Shame on me for being disappointed in proper spelling and syntax/usage. This site has ruined me. And I'm not even mad.
Bwaaaahahaha!!! Laughing too much!...tears!.... Just awesome! This site should be a direct link from Webster's definition of Murphy's Law. Love it. ;)
My eyes must be deceiving me. The Hawaiian Shirt is a CCC. Ignoring the Text...it's one of the best CCC's ever, if there is such a thing as a good CCC. Please someone, tell me I'm not hallucinating. Jen, brilliant as always!
Text:
E- as in Endometrial
A- as in Ablation
W- as in Who
R- as in Ray
With an excalmation mark at the end.
I was hoping for the Magenta T to be in blue or green icing.
I just can't help but think there's a cruel, perverse injustice in that "Just A Flower" may have been received by the same poor soul who years ago had her dreams crushed the fateful day she requested sprinkles.
The first one might have been intentional, if the recipient were, say, a copy editor working on a first grade speller. At least it didn't read "X - as in excellent".
Magenta just got herself an IUD. Way to go, Gurl!
What a Debbie Downer, you are! At least all the words are spelled correctly!
Why is it proper spelling usually only happens when the words were not really wanted in the first place? Seriously, 'excellent' and 'magenta' are so much more difficult than, say, 'happy', and yet we just had a whole post of misspelled 'Happy Birthday' cakes. *le sigh*
Dang it. If cake gets wrecks with help AND without what hope is there??
I agree, the CC cake Hawaiian shirt is fantastic.
I began my life of crime working for Ma Bell. When we took an order for new service we had to spell the name back - A, as in Adam, N, as in Nancy, D, as in David, R, as in...well you get the idea. One poor befuddled soul replied, "Yeah, that's me...but who are all those other people?"
How sad is it that I was super-impressed that they remembered the direct address comma on the Hawaiian shirt cake?
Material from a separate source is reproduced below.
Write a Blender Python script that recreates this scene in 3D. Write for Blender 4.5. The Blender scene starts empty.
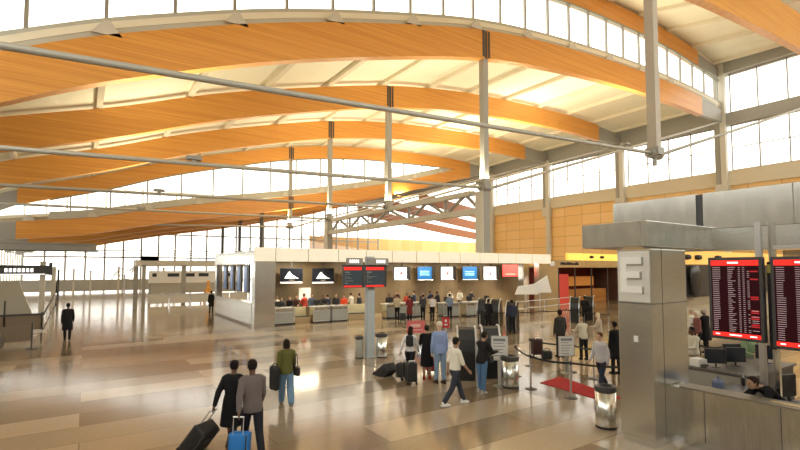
import bpy, bmesh, math, random
from mathutils import Vector, Matrix, noise
random.seed(7)
PI = math.pi
S = bpy.context.scene
COL = S.collection
# ------------------------------------------------------------------ camera, sky, sun, exposure
TH = math.radians(34.021)
cam_d = bpy.data.cameras.new('camera'); cam = bpy.data.objects.new('camera', cam_d); COL.objects.link(cam)
cam.location = (0, 0, 3.5); cam.rotation_euler = (math.radians(93.0), 0, -TH)
cam_d.sensor_width = 36; cam_d.lens = 36*466/800; cam_d.shift_y = 18.58/800; cam_d.clip_end = 1200
S.camera = cam
W = bpy.data.worlds.new('world'); S.world = W; W.use_nodes = True
bg = W.node_tree.nodes['Background']; bg.inputs[0].default_value = (1.0, 0.97, 0.875, 1); bg.inputs[1].default_value = 3.3
S.view_settings.view_transform = 'Standard'; S.view_settings.look = 'None'
S.view_settings.exposure = 0.0; S.view_settings.gamma = 1; S.view_settings.use_curve_mapping = False
CEILING_FILL_ENERGY = 1500.0

# ------------------------------------------------------------------ materials
MATS = {}
def mat(name, col, rough=.5, metal=0., emit=None, es=0., spec=.5, vary=None, coat=0.):
    if name in MATS: return MATS[name]
    m = bpy.data.materials.new(name); m.use_nodes = True; nt = m.node_tree; b = nt.nodes['Principled BSDF']
    b.inputs['Base Color'].default_value = (*col, 1); b.inputs['Roughness'].default_value = rough
    b.inputs['Metallic'].default_value = metal; b.inputs['Specular IOR Level'].default_value = spec
    b.inputs['Coat Weight'].default_value = coat
    if emit: b.inputs['Emission Color'].default_value = (*emit, 1); b.inputs['Emission Strength'].default_value = es
    if vary:   # vary = (scale xyz, amount)
        tc = nt.nodes.new('ShaderNodeTexCoord'); mp = nt.nodes.new('ShaderNodeMapping'); nz = nt.nodes.new('ShaderNodeTexNoise')
        cr = nt.nodes.new('ShaderNodeMixRGB'); mp.inputs['Scale'].default_value = vary[0]
        nz.inputs['Detail'].default_value = 4
        nt.links.new(tc.outputs['Object'], mp.inputs[0]); nt.links.new(mp.outputs[0], nz.inputs['Vector'])
        a = vary[1]
        cr.inputs[1].default_value = (*[c*(1-a) for c in col], 1); cr.inputs[2].default_value = (*[min(1, c*(1+a)) for c in col], 1)
        nt.links.new(nz.outputs['Fac'], cr.inputs[0]); nt.links.new(cr.outputs[0], b.inputs['Base Color'])
    MATS[name] = m; return m
def cloth(col, k=None):
    return mat('cloth_%d_%d_%d' % tuple(int(c*255) for c in col), col, .85, spec=.2, vary=((9, 9, 9), .12))

def wood_mat(name, c1, c2, stretch=(.12, 6, 9), rough=.38):
    m = mat(name, c1, rough); nt = m.node_tree; b = nt.nodes['Principled BSDF']
    tc = nt.nodes.new('ShaderNodeTexCoord'); mp = nt.nodes.new('ShaderNodeMapping'); mp.inputs['Scale'].default_value = stretch
    nz = nt.nodes.new('ShaderNodeTexNoise'); nz.inputs['Scale'].default_value = 1.2; nz.inputs['Detail'].default_value = 6
    r = nt.nodes.new('ShaderNodeValToRGB'); r.color_ramp.elements[0].position = .3; r.color_ramp.elements[1].position = .72
    r.color_ramp.elements[0].color = (*c1, 1); r.color_ramp.elements[1].color = (*c2, 1)
    nt.links.new(tc.outputs['Object'], mp.inputs[0]); nt.links.new(mp.outputs[0], nz.inputs['Vector'])
    nt.links.new(nz.outputs['Fac'], r.inputs[0]); nt.links.new(r.outputs[0], b.inputs['Base Color'])
    return m
M_BEAM = wood_mat('glulam_wood', (.60, .25, .045), (.78, .38, .075))
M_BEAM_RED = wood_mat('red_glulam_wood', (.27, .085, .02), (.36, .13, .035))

def panel_mat(name, c1, c2, w, h, mort, plane='yz'):
    m = mat(name, c1, .45); nt = m.node_tree; b = nt.nodes['Principled BSDF']
    tc = nt.nodes.new('ShaderNodeTexCoord'); sp = nt.nodes.new('ShaderNodeSeparateXYZ'); cb = nt.nodes.new('ShaderNodeCombineXYZ')
    nt.links.new(tc.outputs['Object'], sp.inputs[0])
    nt.links.new(sp.outputs['Y' if plane == 'yz' else 'X'], cb.inputs[0]); nt.links.new(sp.outputs['Z' if plane != 'xy' else 'Y'], cb.inputs[1])
    bk = nt.nodes.new('ShaderNodeTexBrick'); bk.offset = 0; bk.inputs['Scale'].default_value = 1
    bk.inputs['Brick Width'].default_value = w; bk.inputs['Row Height'].default_value = h; bk.inputs['Mortar Size'].default_value = .03
    bk.inputs['Color1'].default_value = (*c1, 1); bk.inputs['Color2'].default_value = (*c2, 1); bk.inputs['Mortar'].default_value = (*mort, 1)
    nt.links.new(cb.outputs[0], bk.inputs['Vector']); nt.links.new(bk.outputs[0], b.inputs['Base Color'])
    return m
M_WOODPANEL = panel_mat('maple_wall_panel', (.86, .55, .21), (.90, .61, .27), 3.7, 1.9, (.42, .22, .08))
M_WOODPANEL_X = panel_mat('maple_wall_panel_far', (.80, .45, .14), (.84, .52, .2), 3.0, 40, (.45, .25, .1), 'xz')

def floor_mat():
    m = mat('polished_stone_floor', (.5, .4, .3), .13); nt = m.node_tree; b = nt.nodes['Principled BSDF']
    tc = nt.nodes.new('ShaderNodeTexCoord'); bk = nt.nodes.new('ShaderNodeTexBrick')
    bk.inputs['Scale'].default_value = 1; bk.inputs['Brick Width'].default_value = 5.2; bk.inputs['Row Height'].default_value = 1.15
    bk.inputs['Mortar Size'].default_value = .012; bk.offset = .37
    bk.inputs['Color1'].default_value = (.24, .17, .10, 1); bk.inputs['Color2'].default_value = (.66, .53, .37, 1)
    bk.inputs['Mortar'].default_value = (.3, .22, .14, 1)
    nz = nt.nodes.new('ShaderNodeTexNoise'); nz.inputs['Scale'].default_value = .22; nz.inputs['Detail'].default_value = 3
    nz2 = nt.nodes.new('ShaderNodeTexNoise'); nz2.inputs['Scale'].default_value = 14; nz2.inputs['Detail'].default_value = 6
    mx = nt.nodes.new('ShaderNodeMixRGB'); mx.blend_type = 'MULTIPLY'; mx.inputs[0].default_value = .35
    mx2 = nt.nodes.new('ShaderNodeMixRGB'); mx2.blend_type = 'MULTIPLY'; mx2.inputs[0].default_value = .25
    nt.links.new(tc.outputs['Object'], bk.inputs['Vector']); nt.links.new(tc.outputs['Object'], nz.inputs['Vector']); nt.links.new(tc.outputs['Object'], nz2.inputs['Vector'])
    nt.links.new(bk.outputs[0], mx.inputs[1]); nt.links.new(nz.outputs['Fac'], mx.inputs[2])
    nt.links.new(mx.outputs[0], mx2.inputs[1]); nt.links.new(nz2.outputs['Fac'], mx2.inputs[2]); nt.links.new(mx2.outputs[0], b.inputs['Base Color'])
    b.inputs['Specular IOR Level'].default_value = .6
    bp = nt.nodes.new('ShaderNodeBump'); bp.inputs['Strength'].default_value = .03; bp.inputs['Distance'].default_value = .02
    nt.links.new(nz.outputs['Fac'], bp.inputs['Height']); nt.links.new(bp.outputs[0], b.inputs['Normal'])
    return m
M_FLOOR = floor_mat()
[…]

Seriously, NOBODY ever remembers it exists, and it's been driving me crazy for the past couple of decades. So, there's that.
That first cake would be great for a kindergarten year-end celebration.
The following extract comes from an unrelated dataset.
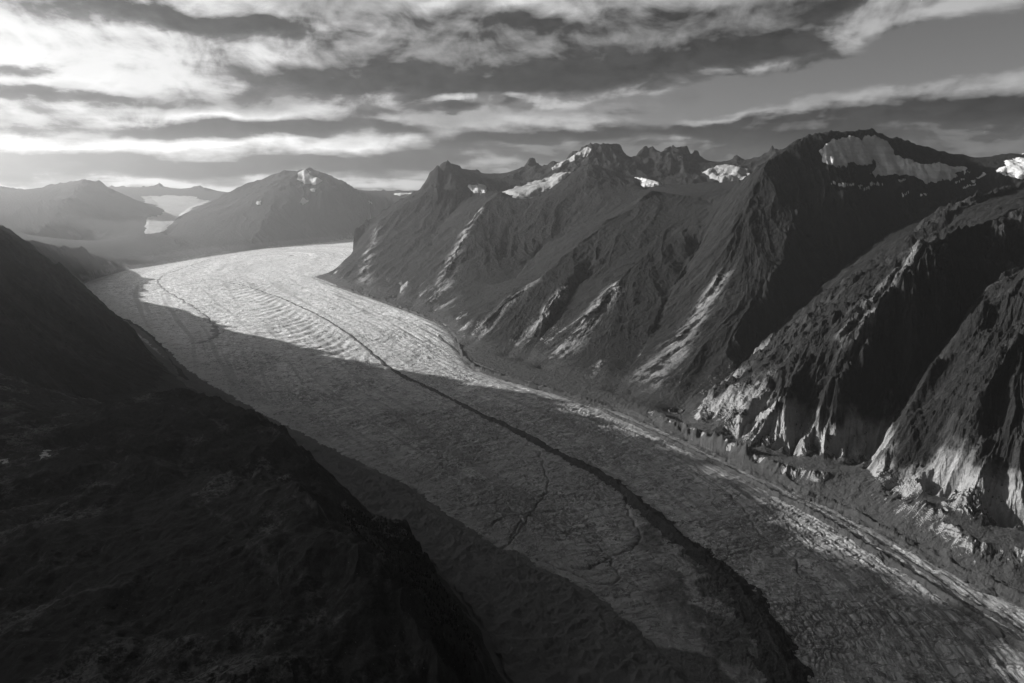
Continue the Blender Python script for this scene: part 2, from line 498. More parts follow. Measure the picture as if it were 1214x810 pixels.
# terraces and joints: steps across the slope
st_ = perlin(xm / 140, ym / 140, 61) * 14
q = (zm + st_) / 38.0
hz += lowfade * (np.sin(q * 6.283) * 2.6) * (1 - isM) * np.clip(slope0 * 1.4, 0, 1) * (spm < 9)
HZ[mm] = np.maximum(hz, 0.5)
STREAK = np.zeros(X.shape, f32); STREAK[mm] = streak
STREAKF = np.zeros(X.shape, f32); STREAKF[mm] = streakf
SLABS = [([(515,373,5200),(518,350,5450),(538,300,6100),(552,277,6500),(568,247,7000)],[110,70,45,35],1.),([(395,338,7000),(405,320,7200)],[70,50],1.),([(430,345,6320),(435,307,7000),(448,267,7700)],[60,60,45],.9),
         ([(640,441,3560),(682,397,3800),(705,370,4000),(730,340,4250)],[80,60,40],1.),([(600,425,3850),(640,380,4150),(668,345,4450)],[55,40,30],.8),([(558,411,4100),(592,363,4350),(635,333,4600)],[60,40,30],.7),
         ([(745,471,3080),(790,430,3300),(830,370,3600),(855,320,3800)],[120,80,50,35],.75),([(700,456,3300),(712,430,3450)],[40,20],.8),([(1010,400,2500),(1050,350,2650),(1085,310,2750)],[40,35,30],.6)]
pale_ = np.zeros(xm.shape, f32)
for l, ww, am in SLABS:
    l = pts(l)
    b = (xm > l[:, 0].min() - 300) & (xm < l[:, 0].max() + 300) & (ym > l[:, 1].min() - 300) & (ym < l[:, 1].max() + 300)
    d, s_, _ = seg_dist(xm[b] + 30 * perlin(xm[b] / 120, ym[b] / 120, 77), ym[b] + 30 * perlin(xm[b] / 120, ym[b] / 120, 78), [tuple(p[:2]) for p in l])
    L = np.hypot(*np.diff(l[:, :2], axis=0).T).sum()
    wd = np.interp(s_ / L, np.linspace(0, 1, len(ww)), ww)
    pale_[b] = np.maximum(pale_[b], am * np.exp(-(d / wd) ** 2))
PALE = np.zeros(X.shape, f32); PALE[mm] = pale_
print('mountains', time.time() - T0)

# ---- valley floor debris outside the ice
fm = (~mm) & valid & (SD < 0)
xf, yf, sf = X[fm], Y[fm], SPC[fm]
hum = fbm(xf, yf, 110, 6, .6, 71, sf, ridged=True)
HZ[fm] += (hum - .6) * 7 + 5

# ---- the ice
M1 = [(245,330),(300,343),(340,358),(383,377),(410,396),(430,411),(450,430),(470,445),(495,458),(520,468),(560,490),(590,505),(620,518),(660,540),(700,560),(735,578),(760,605),(800,640),(840,670),(870,699),(895,733),(918,775),(935,812)]
m1 = chaikin([G(u, v)[:2] for u, v in M1] + [(430, 900), (600, 400), (800, -600)], 2)
flow_line = chaikin([(-3200, 9300), (-2900, 7600), (-2300, 6400)] + [G(u, v)[:2] for u, v in M1[3::2]] + [(430, 900), (600, 400), (800, -600)], 3)
im = (SD >= -1) & valid
xi, yi, si = X[im], Y[im], SPC[im]
dn, ss, side = seg_dist(xi, yi, [tuple(p) for p in flow_line])
NN = -dn * side      # across the flow (m), positive to the left of it
SS = ss             # along the flow (m)
sdi = SD[im]
edge = 1 - np.exp(-np.maximum(sdi, 0) / 70.0)
hice = 14 * edge - 2
swell = fbm(NN, SS * .5, 420, 3, .5, 81) * 7
hice = hice + swell * edge
# foliation stripes parallel to the flow, strong on the right-hand side
right = sstep(-120, -420, NN) * sstep(9000, 5200, yi)
fol = fbm(NN, SS / 11, 26, 4, .6, 82, si * .7)
hice += fol * (1.0 + 2.6 * right) * edge
# crevasses across the flow (arching), and blocky hummocks
arch = SS + 0.00022 * NN * NN * np.where(NN < 0, 1, .6) + 25 * perlin(xi / 190, yi / 190, 83)
cv = fbm(arch, NN / 5.5, 38, 3, .6, 84, si * .9, ridged=True)
hice += (np.clip(cv, -1, 1.2) - .5) * 2.2 * edge
hum = fbm(xi, yi, 55, 6, .6, 85, si * .8)
hice += hum * 2.4 * edge
# narrow open crevasses: a maze of short slots, deeper in patches
slot = np.zeros(xi.shape, f32)
zone = sstep(-.15, .35, fbm(xi, yi, 420, 3, .5, 140))
for sd_k, (la, ln) in enumerate(((24., 75.), (46., 26.), (34., 34.))):
    fd = np.clip(ln / (si * 3.2) - .6, 0, 1)
    n_ = fbm((arch if sd_k == 0 else SS) / la * 30, NN / ln * 30, 30, 2, .5, 150 + sd_k)
    slot = np.maximum(slot, np.clip(1 - np.abs(n_) / .15, 0, 1) * fd)
slot *= (.35 + .65 * zone) * edge
hice -= slot * 3.2
# ogives: wave bands in the upper part
og = np.sin((SS + 0.0024 * (NN - 430) ** 2) / 135 * 6.283 + 2.2 * perlin(xi / 300, yi / 300, 86))
hice += og * 2.4 * sstep(3000, 4200, yi) * sstep(9500, 8000, yi) * sstep(460, 240, np.abs(NN - 430)) * edge
HZ[im] = hice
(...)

I started my life of crime working as a service rep for Ma Bell. When we took an order for new service, we had to make absolutely sure the name was spelled correctly. "That's A as in Adam, N as in Nancy, D as in David, R as in..." Well, you get the idea. One poor befuddled customer listened, and then said, "Yeah, that's me. But who are all those other people?"
I can feel my IQ dropping with each new Wreck.
The magenta "T" kinda looks like an IUD. Cannot unsee. I'm very sorry.
Actually, all the cakes are nicely done, even the CCC (ptooie). And ... then came the letters.
What the hell is that supposed to say on the second cake, because all I can get is 'NO Pericles'.
And then I started to wonder what the context of such a request would be. "Yeah, you can decorate it with any prominent male figure from Ancient Greece, say between the Persian and The Peloponnesian wars, but not Pericles, okay? He really annoyed me. Sophocles, yes, Hippocrates, even Socrates, maybe Herodotus, but not Pericles. Anybody except him, I can't stand him - seriously, NO Pericles."
... nope, I didn't think so.
When I worked at the bakery at Whole Foods in California, we were required to write, verbatim, whatever the customer wrote on the description line of the order form. Clearly bakeries need to change their order forms to allow for specifications such as writing color, symbols only, or general directions. It was & is a stupid policy that leads to this nonsense.
I'm disappointed that people keep calling it a "Hawaiian Shirt" The correct name is "Aloha Shirt." *see Wiki definition
@ Dr. Handle: That was one Hellas-ciously funny post.
@Michelle...the gaffaw your post engendered scared the heck out of my cat. Well done.
@Dr Handle ... you rock.
Wow. We use the phonetic alphabet at work (thanks, Rickover). So I'd be reading that as A as in alpha, C for Charlie and E for echo. That makes much less sense than that first cake!
jackwire, it's good that we can laugh about these cakes, in Sparta the terrible job the bakers have done.